Maybe you still wonder why I was fussing so much about becoming a native Serbian teacher. I was familiar with methodology, I knew a lot about psychology, I had a lot of experience as a teacher and, of course, I was a native speaker. But believe me I was right to fuss.
Methodology was probably the only advantage I took from being a NNST for so many years although different languages need different approaches.
My biggest problem however was the issue of empathy. At the beginning of NST career I completely ran out of it. I honestly loved all my groups but I simply couldn’t put myself into my students’ shoes and see things from their perspective. As I have already said, I acquired Serbian as a carefree child and my students were working their way through the maze of Serbian sentences.
The most obvious problem was with the beginners. They came from different backgrounds and naturally spoke different first languages. The very beginning was OK but soon Serbian grammar complicated things immensely. They needed solid explanations given in a simple but effective way. I wanted my explanations to be clear enough for them but I had no idea whether I unnecessarily repeated something that was crystal clear after my first explanation or I dismissed the topic that needed repeating time and again. Their faces didn’t tell me much, my students politely nodded whatever I was telling them.
My biggest advantage as a NST was my knowledge of Serbian. Let’s be frank, I am an above-average speaker of Serbian. My vocabulary is boosted by reading and generally it is the language of a well educated person. At one point in my life I was a translator (remember Tanjug?) and I went through their training both for translating English to Serbian and Serbian to English. Little did my students benefit from my vast vocabulary, even at the upper intermediate level! Their needs were way below. I could speak well but I couldn’t explain why I say it like that. I had no idea what is the principle behind my words.
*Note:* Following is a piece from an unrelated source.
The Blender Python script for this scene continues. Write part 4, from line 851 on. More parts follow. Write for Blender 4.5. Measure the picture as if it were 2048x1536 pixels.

How true is the saying that it never rains but it pours! In my upper intermediate group I had a ‘grammar girl’. I am sure you have all met that type of language learners. She knew almost everything but she always had an extra question or two that would send my blood pressure right into the red zone. ‘Why do we use accusative with preposition ZA in this sentence but not in this one?’ ‘How do I know whether I should use genitive or locative with preposition OD?’ The only sensible answer from my side could have been : ‘You say it and if it sounds normal, then use it and if it doesn’t sound ok, simply don’t use it. That’s how I know!’ And that was exactly the answer I couldn’t give her. She needed rules. I don’t know why she bothered to ask me anyway. If there had been a competition in Serbian grammar, she would have beaten me then, I’m not joking. It took me a year of hard work to reach her level of grammar expertise.
In spite of my inner battles, my students believed me completely and never for a moment doubted my judgements. For them, I was a monolithic giant of a teacher - experienced, knowledgeable, always-ready-to-help and, of course, native.